_Exercise description_. Leave out the pictures, and retype only the lines from the beginning of the material through the line that contains "the dining tables", including both.

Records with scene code
══════════

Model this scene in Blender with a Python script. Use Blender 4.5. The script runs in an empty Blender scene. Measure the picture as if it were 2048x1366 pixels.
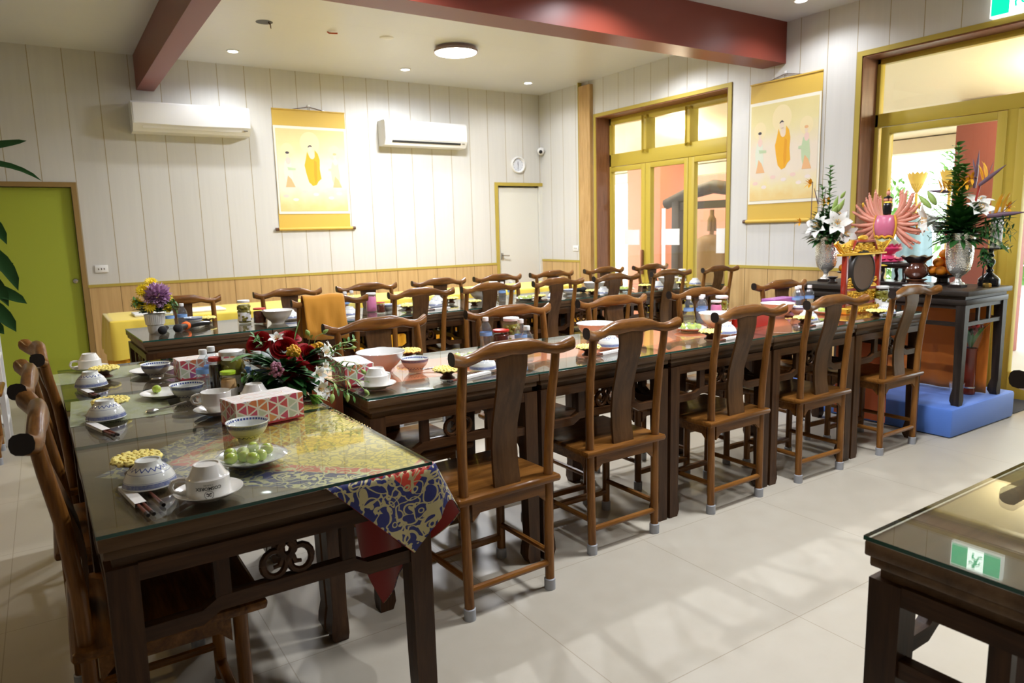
# dining hall with three rows of glass topped tables, altar and glazed doors
SKY = 4.6; P_DL = 36; P_DL2 = 80; P_LAMP = 115; P_FILL_DISK = 85; P_VER = 45; P_SUN = 2.5; EXPO = .18
DL_AND_FILL = [(3.67, 3.93, 80), (1.80, 3.93, 145), (5.5, .9, 45), (3.67, .9, 45), (5.4, 5.6, 60), (1.8, 5.6, 75), (1.2, 1.25, 85)]  # guessed downlights out of view; the last is added to brighten the near dishes
WARM_FILL = [(-1.9, 4.6, 62), (-1.6, .4, 6)]  # added warm fill, tints the dim side by the green door
FILL_DISKS = [(2.9, 1.8)]  # unseen ceiling disk, added to light the near table
CAM_F = 1420.173
CAM_R = [[0.8356539, -0.5486291, -0.0262418], [-0.105947, -0.114127, -0.9878007], [0.5389413, 0.8282398, -0.1534963]]
import bpy, math, random
from math import sin, cos, pi, radians, atan2, sqrt, hypot
from mathutils import Vector, Matrix, Euler

random.seed(7)
SC = bpy.context.scene
COL = SC.collection
TZ = 0.825          # top of the glass on the dining tables

# ------------------------------------------------------------------ helpers
class MB:
    """collects shapes; build() links them as ONE mesh object"""
    def __init__(self):
        self.v = []; self.f = []; self.m = []; self.uv = None
    def add(self, vs, fs, mi=0, M=None):
        b = len(self.v)
        if M is not None:
            vs = [M @ Vector(p) for p in vs]
        self.v += [tuple(p) for p in vs]
        self.f += [tuple(b + i for i in f) for f in fs]
        self.m += [mi] * len(fs)
        return self
    def box(self, c, s, mi=0, M=None, bev=0.0, taper=1.0):
        x, y, z = s[0] / 2, s[1] / 2, s[2] / 2
        if bev <= 0:
            vs = [(c[0] + a * x * (taper if d < 0 else 1), c[1] + b * y * (taper if d < 0 else 1), c[2] + d * z) for d in (-1, 1) for a, b in ((-1, -1), (1, -1), (1, 1), (-1, 1))]
            fs = [(3, 2, 1, 0), (4, 5, 6, 7), (0, 1, 5, 4), (1, 2, 6, 5), (2, 3, 7, 6), (3, 0, 4, 7)]
            return self.add(vs, fs, mi, M)
        b_ = min(bev, x * .9, y * .9, z * .9)
        # rounded box: two inset octagon rings per level
        def ring(e, zz, n=3):
            out = []
            for cx, cy, a0 in ((x - b_, y - b_, 0), (-x + b_, y - b_, pi / 2), (-x + b_, -y + b_, pi), (x - b_, -y + b_, 1.5 * pi)):
                for k in range(n):
                    a = a0 + (pi / 2) * k / (n - 1)
                    out.append((c[0] + cx + (b_ - e) * cos(a), c[1] + cy + (b_ - e) * sin(a), c[2] + zz))
            return out
        lv = [(b_ * 1.0, -z), (b_ * .3, -z + b_ * .3), (0, -z + b_), (0, z - b_), (b_ * .3, z - b_ * .3), (b_, z)]
        rings = [ring(e, zz) for e, zz in lv]
        n = len(rings[0]); vs = [p for r in rings for p in r]; fs = []
        for i in range(len(rings) - 1):
            for k in range(n):
                a = i * n + k; a2 = i * n + (k + 1) % n
                fs.append((a, a2, a2 + n, a + n))
        fs.append(tuple(reversed(range(n)))); fs.append(tuple(range((len(rings) - 1) * n, len(rings) * n)))
        return self.add(vs, fs, mi, M)
    def tube(self, pts, rad, seg=8, mi=0, M=None, cap=True, ell=1.0, up=None, capmi=None):
        pts = [Vector(p) for p in pts]
        n = len(pts)
        if not hasattr(rad, '__len__'):
            rad = [rad] * n
        T = []
        for i in range(n):
            t = pts[min(i + 1, n - 1)] - pts[max(i - 1, 0)]
            T.append(t.normalized() if t.length > 1e-9 else Vector((0, 0, 1)))
        u = Vector(up) if up else (Vector((0, 0, 1)) if abs(T[0].z) < .9 else Vector((1, 0, 0)))
        vs = []
        for i in range(n):
            u = (u - T[i] * u.dot(T[i]))
            if u.length < 1e-6:
                u = T[i].orthogonal()
            u.normalize(); w = T[i].cross(u)
            for k in range(seg):
                a = 2 * pi * k / seg
                vs.append(pts[i] + u * (cos(a) * rad[i]) + w * (sin(a) * rad[i] * ell))
        fs = []
        for i in range(n - 1):
            for k in range(seg):
                a = i * seg + k; b = i * seg + (k + 1) % seg
                fs.append((a, b, b + seg, a + seg))
        self.add(vs, fs, mi, M)
        if cap:
            b = len(self.v) - n * seg
            self.f += [tuple(b + k for k in reversed(range(seg))), tuple(b + (n - 1) * seg + k for k in range(seg))]
            self.m += [mi if capmi is None else capmi] * 2
        return self
    def lathe(self, prof, seg=24, mi=0, M=None, c=(0, 0, 0), mis=None):
        vs = []; fs = []; ms = []
        for r, z in prof:
            for k in range(seg):
                a = 2 * pi * k / seg
                vs.append((c[0] + r * cos(a), c[1] + r * sin(a), c[2] + z))
        for i in range(len(prof) - 1):
            for k in range(seg):
                a = i * seg + k; b = i * seg + (k + 1) % seg
                if prof[i][0] < 1e-6 and prof[i + 1][0] < 1e-6:
                    continue
                fs.append((a, b, b + seg, a + seg)); ms.append(mis[i] if mis else mi)
        b0 = len(self.v)
        self.add(vs, fs, mi, M)
        self.m[-len(fs):] = ms
        return self
    def grid(self, P, mi=0, M=None, close=False):
        """P[i][j] points"""
        ni, nj = len(P), len(P[0]); vs = [p for r in P for p in r]; fs = []
        for i in range(ni - 1):
            for j in range(nj - (0 if close else 1)):
                a = i * nj + j; b = i * nj + (j + 1) % nj
                fs.append((a, b, b + nj, a + nj))
        return self.add(vs, fs, mi, M)
    def prism(self, poly, t0, t1, axis='y', mi=0, M=None):
        n = len(poly)
        def P(p, t):
            return (p[0], t, p[1]) if axis == 'y' else ((t, p[0], p[1]) if axis == 'x' else (p[0], p[1], t))
        vs = [P(p, t0) for p in poly] + [P(p, t1) for p in poly]
        fs = [tuple(range(n)), tuple(reversed(range(n, 2 * n)))] + [(i, (i + 1) % n, n + (i + 1) % n, n + i) for i in range(n)]
        return self.add(vs, fs, mi, M)
    def sphere(self, c, r, seg=12, rings=8, mi=0, M=None):
        rr = r if hasattr(r, '__len__') else (r, r, r)
        vs = [(c[0], c[1], c[2] + rr[2])]; fs = []
        for i in range(1, rings):
            t = pi * i / rings
            for k in range(seg):
                a = 2 * pi * k / seg
                vs.append((c[0] + rr[0] * sin(t) * cos(a), c[1] + rr[1] * sin(t) * sin(a), c[2] + rr[2] * cos(t)))
        vs.append((c[0], c[1], c[2] - rr[2]))
        for k in range(seg):
            fs.append((0, 1 + k, 1 + (k + 1) % seg))
        for i in range(rings - 2):
            for k in range(seg):
                a = 1 + i * seg + k; b = 1 + i * seg + (k + 1) % seg
                fs.append((a, a + seg, b + seg, b))
        e = len(vs) - 1; s = 1 + (rings - 2) * seg
        for k in range(seg):
            fs.append((e, s + (k + 1) % seg, s + k))
        return self.add(vs, fs, mi, M)
    def leaf(self, base, d, L, w, up=(0, 0, 1), bend=0.3, n=6, mi=0, cup=.25):
        """a bent pointed blade with a folded midrib"""
        base = Vector(base); d = Vector(d).normalized(); up = Vector(up)
        s = d.cross(up)
        if s.length < 1e-4:
            s = d.orthogonal()
        s.normalize(); nrm = s.cross(d).normalized()
        rows = []
        for i in range(n + 1):
            t = i / n
            c = base + d * (L * t) - nrm * (bend * L * t * t)
            hw = w * .5 * (sin(pi * min(1, t * .92 + .06)) ** .75) * (1 if t < 1 else .02)
            rows.append([c - s * hw + nrm * (cup * hw), c, c + s * hw + nrm * (cup * hw)])
        return self.grid(rows, mi)
    def build(self, name, mats, parent=None, smooth=40, M=None):
        me = bpy.data.meshes.new(name)
        me.from_pydata(self.v, [], self.f)
        if not isinstance(mats, (list, tuple)):
            mats = [mats]
        for m in mats:
            me.materials.append(m)
        if len(mats) > 1:
            me.polygons.foreach_set('material_index', self.m)
        if smooth:
            me.polygons.foreach_set('use_smooth', [True] * len(self.f))
            me.set_sharp_from_angle(angle=radians(smooth))
        me.update()
        o = bpy.data.objects.new(name, me)
        COL.objects.link(o)
        if parent is not None:
            o.parent = parent
        if M is not None:
            o.matrix_local = M
        return o

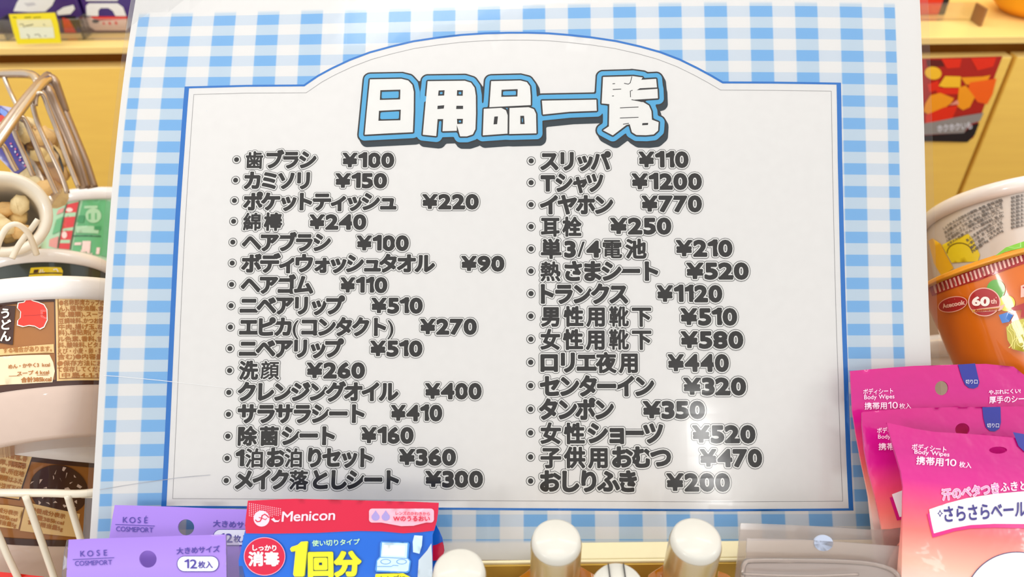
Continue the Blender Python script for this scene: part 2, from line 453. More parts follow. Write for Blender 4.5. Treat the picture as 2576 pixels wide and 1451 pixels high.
# shaped frame: rectangle with an arched top
arch = [(765, 215), (800, 191), (835, 172), (880, 151), (930, 132), (985, 117), (1040, 104), (1100, 95), (1160, 88), (1220, 84), (1280, 82.5), (1330, 82.5), (1380, 84), (1430, 88), (1490, 94.5), (1550, 103.5), (1610, 117), (1660, 131), (1710, 150), (1755, 172), (1790, 191), (1818, 207.5)]
fr_px = [(470, 220), (620, 216)] + arch + [(1950, 208), (2110, 210.5), (2113, 400), (2120, 700), (2128, 950), (2141, 1281), (1800, 1283), (1300, 1280.5), (900, 1278), (412, 1275), (423, 1050), (434, 800), (446, 560), (458, 380)]
fr_uv = SGN.inv(fr_px)
def offset_loop(L, d):
    L = np.array(L); a = np.roll(L, 1, 0); b = np.roll(L, -1, 0); t1 = (L - a); t2 = (b - L)
    t1 /= np.linalg.norm(t1, axis=1)[:, None]; t2 /= np.linalg.norm(t2, axis=1)[:, None]
    n1 = np.stack([t1[:, 1], -t1[:, 0]], 1); n2 = np.stack([t2[:, 1], -t2[:, 0]], 1); n = n1 + n2
    n /= (1 + (n1 * n2).sum(1))[:, None]
    return L + n * d
px1 = U / 115.0                                        # about one pixel of the photograph, on the sheet
decal(SGN, [fr_uv], paper, .00004, 'title_panel', sign, px=False, grid=.012)
side = offset_loop(fr_uv, 2.6 * px1); outer = offset_loop(fr_uv, -2.6 * px1)
# heavier on both upright sides
so = side.copy(); k0, k1 = fr_uv[:, 0].min(), fr_uv[:, 0].max()
for i, p in enumerate(fr_uv):
    if p[0] < -7.3 * U: so[i, 0] += 3.4 * px1; outer[i, 0] -= 3.0 * px1
    if p[0] > 6.8 * U: so[i, 0] -= 3.2 * px1; outer[i, 0] += 3.0 * px1
decal(SGN, [outer, so], fblue, .0001, 'blue_frame_line', sign, px=False, grid=.012)
inn = offset_loop(fr_uv, 19 * px1)
inn2 = offset_loop(fr_uv, 20.2 * px1)
decal(SGN, [inn, inn2], fgrey, .0001, 'thin_grey_frame_line', sign, px=False, grid=.012)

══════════

_In response_.
Model this scene in Blender with a Python script. Use Blender 4.5. The script runs in an empty Blender scene. Measure the picture as if it were 2048x1366 pixels.
# dining hall with three rows of glass topped tables, altar and glazed doors
SKY = 4.6; P_DL = 36; P_DL2 = 80; P_LAMP = 115; P_FILL_DISK = 85; P_VER = 45; P_SUN = 2.5; EXPO = .18
DL_AND_FILL = [(3.67, 3.93, 80), (1.80, 3.93, 145), (5.5, .9, 45), (3.67, .9, 45), (5.4, 5.6, 60), (1.8, 5.6, 75), (1.2, 1.25, 85)]  # guessed downlights out of view; the last is added to brighten the near dishes
WARM_FILL = [(-1.9, 4.6, 62), (-1.6, .4, 6)]  # added warm fill, tints the dim side by the green door
FILL_DISKS = [(2.9, 1.8)]  # unseen ceiling disk, added to light the near table
CAM_F = 1420.173
CAM_R = [[0.8356539, -0.5486291, -0.0262418], [-0.105947, -0.114127, -0.9878007], [0.5389413, 0.8282398, -0.1534963]]
import bpy, math, random
from math import sin, cos, pi, radians, atan2, sqrt, hypot
from mathutils import Vector, Matrix, Euler

random.seed(7)
SC = bpy.context.scene
COL = SC.collection
TZ = 0.825          # top of the glass on the dining tables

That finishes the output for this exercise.